Published 2 Jun 2010 in math.PR | (1006.0384v4)

Abstract: In this paper we consider a ring of $N\ge 1$ queues served by a single server in a cyclic order. After having served a queue (according to a service discipline that may vary from queue to queue), there is a switch-over period and then the server serves the next queue and so forth. This model is known in the literature as a \textit{polling model}. Each of the queues is fed by a non-decreasing L\'evy process, which can be different during each of the consecutive periods within the server's cycle. The $N$-dimensional L\'evy processes obtained in this fashion are described by their (joint) Laplace exponent, thus allowing for non-independent input streams. For such a system we derive the steady-state distribution of the joint workload at embedded epochs, i.e. polling and switching instants.

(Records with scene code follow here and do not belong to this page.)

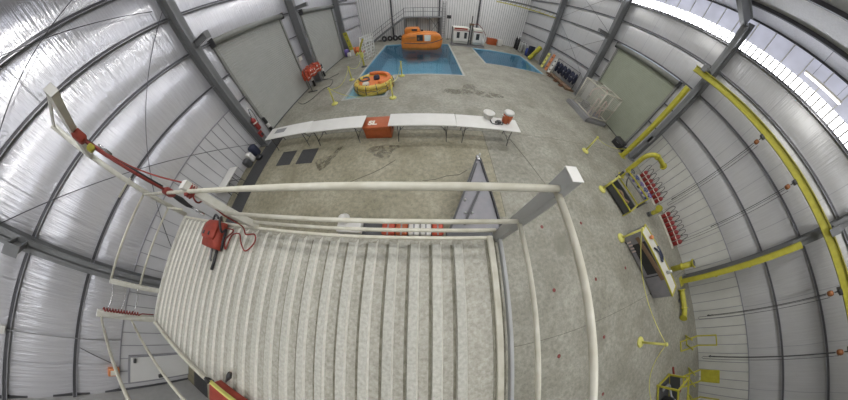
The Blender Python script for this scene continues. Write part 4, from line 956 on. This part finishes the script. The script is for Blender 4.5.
leaning('stretcher',12.25,17.6,1.75,0.40,'sign','orange stretcher board leaning on the right wall, middle of the three','board')
leaning('stretcher',12.25,16.95,1.5,0.4,'plastic','white stretcher board leaning beside the navy suits','board')
B = thing('suit_rack', 'wooden based rack holding navy suits at the right wall', 'rack', (12.0,14.6,0))
for y in (12.9,16.3):
    MB().cyl((12.3,y,0.1),(12.3,y,1.72),0.03).build('upright', M['dark'], B); MB().box(11.6,12.6,y-0.06,y+0.06,0,0.1).build('foot', M['wood'], B)
MB().cyl((12.3,12.9,1.7),(12.3,16.3,1.7),0.025).build('hanging_bar', M['dark'], B); MB().box(11.65,12.5,12.9,16.3,0.1,0.16).build('base_shelf', M['wood'], B)
def suit(t):
    MB().loft([[(q[1],q[0],q[2]) for q in bsec(x,w,z0,z1,0.8,0)] for x,w,z0,z1 in ((-0.12,0.09,0.5,1.2),(-0.05,0.13,0.35,1.32),(0.05,0.13,0.35,1.32),(0.12,0.09,0.5,1.2))]).build('suit_body', M['navy'], t, False)
    for s in (-1,1): MB().tube([(s*0.1,s*0.1,1.22),(s*0.2,s*0.13,0.85),(s*0.18,s*0.12,0.55)],[0.07,0.06,0.045],8).build('sleeve', M['navy'], t, False)
    MB().tube(smooth_path([(0,0,1.28),(0,0,1.42),(0.05,0,1.47),(0.03,0,1.52)]),0.008,5).build('hanger', M['chrome'], t, False)
    MB().rbox(0.15,0.175,-0.08,0.08,0.85,0.93,0.005).build('reflector', M['grey'], t, False)
sp = thing('immersion_suit', '', 'suit', (0,0,0), 0, 'navy suits on the rack'); suit(sp)
for k in range(10):
    loc = (12.28-0.1*(k%2),13.12+0.31*k,0.17); lb = 'navy immersion suit, %s from the cage end of the suit rack' % ords[k]
    if k == 0: sp.location = loc; sp['label'] = lb; sp.rotation_euler = (0,0,PI)
    else: dup(sp, loc, PI+0.5*math.sin(k*1.7), lb)
for k, (y, l) in enumerate(((13.4,'brown boots pair nearest the cage under the navy suits'),(14.3,'brown boots pair in the middle under the navy suits'),(15.4,'brown boots pair farthest from the cage under the navy suits'))):
    b = thing('boot_pair', l, 'boots', (11.4,y,0), 0.3*k, 'boots under the navy suits')
    for s in (-0.09,0.09):
        m = MB(); m.rbox(-0.16,0.14,s-0.055,s+0.055,0,0.11,0.04); m.build('shoe', M['skin'], b, False); MB().tube([(0.08,s,0.08),(0.09,s,0.3)],0.055,8).build('shaft', M['skin'], b, False)
# cage
B = thing('mesh_cage', 'pale pipe cage with mesh panels on a dark skid by the right roller door', 'cage', (11.4,9.2,0), 0.0)
m = MB(); m.box(10.1,12.2,8.0,8.14,0.0,0.2); m.build('skid_beam', M['grey'], B); MB().box(10.1,12.2,10.25,10.4,0,0.2).build('skid_beam', M['grey'], B)
MB().box(10.05,10.2,8.0,10.4,0.0,0.22).build('skid_beam', M['grey'], B); MB().box(12.1,12.25,8.0,10.4,0.0,0.22).build('skid_beam', M['grey'], B); MB().box(10.1,12.2,8.05,10.35,0.2,0.28).build('skid_deck', M['grey'], B)
cx0,cx1,cy0,cy1,cz0,cz1 = 10.5,12.2,8.2,10.25,0.3,2.1
P = M['palepipe']
for x in (cx0,cx1):
    for y in (cy0,cy1): MB().cyl((x,y,0.28),(x,y,cz1),0.04).build('corner_post', P, B)
for z in (cz0+0.04,cz1):
    for y in (cy0,cy1): MB().cyl((cx0,y,z),(cx1,y,z),0.04).build('frame_bar', P, B)
    for x in (cx0,cx1): MB().cyl((x,cy0,z),(x,cy1,z),0.04).build('frame_bar', P, B)
MB().cyl((11.3,cy0,cz0),(11.3,cy0,cz1),0.035).build('frame_bar', P, B); MB().cyl((cx0,9.2,cz1),(cx1,9.2,cz1),0.035).build('frame_bar', P, B); MB().cyl((cx0,cy0,1.2),(cx1,cy0,1.2),0.03).build('frame_bar', P, B)
def grid(a, u, v, nu, nv, r=0.010):
    mm = MB(); a, u, v = Vector(a), Vector(u), Vector(v)
    for i in range(nu+1): mm.cyl(a+u*(i/nu), a+u*(i/nu)+v, r, 4)
    for j in range(nv+1): mm.cyl(a+v*(j/nv), a+v*(j/nv)+u, r, 4)
    return mm
grid((cx0,cy0,cz0),(0,cy1-cy0,0),(0,0,cz1-cz0),20,18).build('mesh_panel', M['mesh'], B)
grid((cx1,cy0,cz0),(0,cy1-cy0,0),(0,0,cz1-cz0),20,18).build('mesh_panel', M['mesh'], B)
grid((cx0,cy1,cz0),(cx1-cx0,0,0),(0,0,cz1-cz0),18,18).build('mesh_panel', M['mesh'], B)
for i, (x, y, l) in enumerate(((11.0,8.75,'pale pink pipe loop standing in the cage, the one nearer the room'),(11.7,8.7,'pale pink pipe loop standing in the cage, the one nearer the door'))):
    tag(MB().tube(smooth_path([(x-0.2,y,0.3),(x-0.2,y,1.1),(x-0.05,y+0.08,1.45),(x+0.15,y,1.2),(x+0.1,y-0.05,0.9),(x-0.05,y,0.75),(x+0.1,y,0.5),(x+0.2,y,0.3)]),0.045,8).build('pipe_loop', M['pinkpipe']), l, 'pipe', 'pipe loops in the cage')
tag(MB().tube(smooth_path([(10.8,9.5,1.25),(11.0,9.7,1.6),(11.3,9.6,1.9),(11.7,9.6,2.04),(12.05,9.5,1.95),(11.9,9.3,1.7),(11.5,9.3,1.6)]),0.05,8).build('pipe_bundle', M['pinkpipe']), 'pale pink bent pipe bundle in the top of the cage', 'pipe')
tag(MB().rbox(10.75,11.2,9.3,9.8,0.28,0.75,0.06).build('box', M['grey']), 'grey box inside the pipe cage', 'box')
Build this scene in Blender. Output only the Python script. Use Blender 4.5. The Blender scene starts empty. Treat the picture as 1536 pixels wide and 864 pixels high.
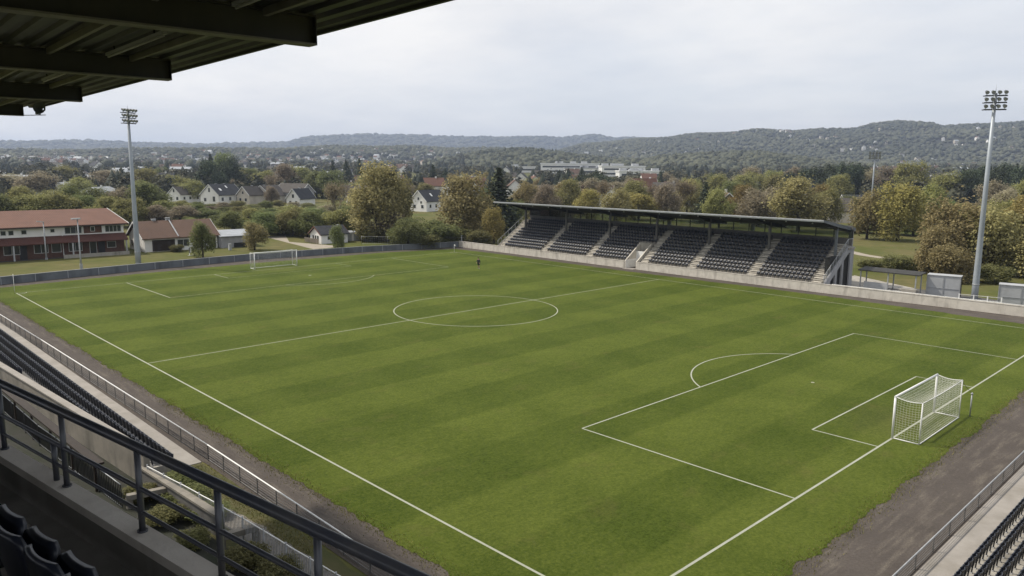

Using the Kella-Whitt martingale, we also derive the steady-state distribution at an arbitrary epoch. Our analysis heavily relies on establishing a link between fluid (L\'evy input) polling systems and multi-type Ji\v{r}ina processes (continuous-state discrete-time branching processes). This is done by properly defining the notion of the \textit{branching property} for a discipline, which can be traced back to Fuhrmann and Resing. This definition is broad enough to contain the most important service disciplines, like exhaustive and gated.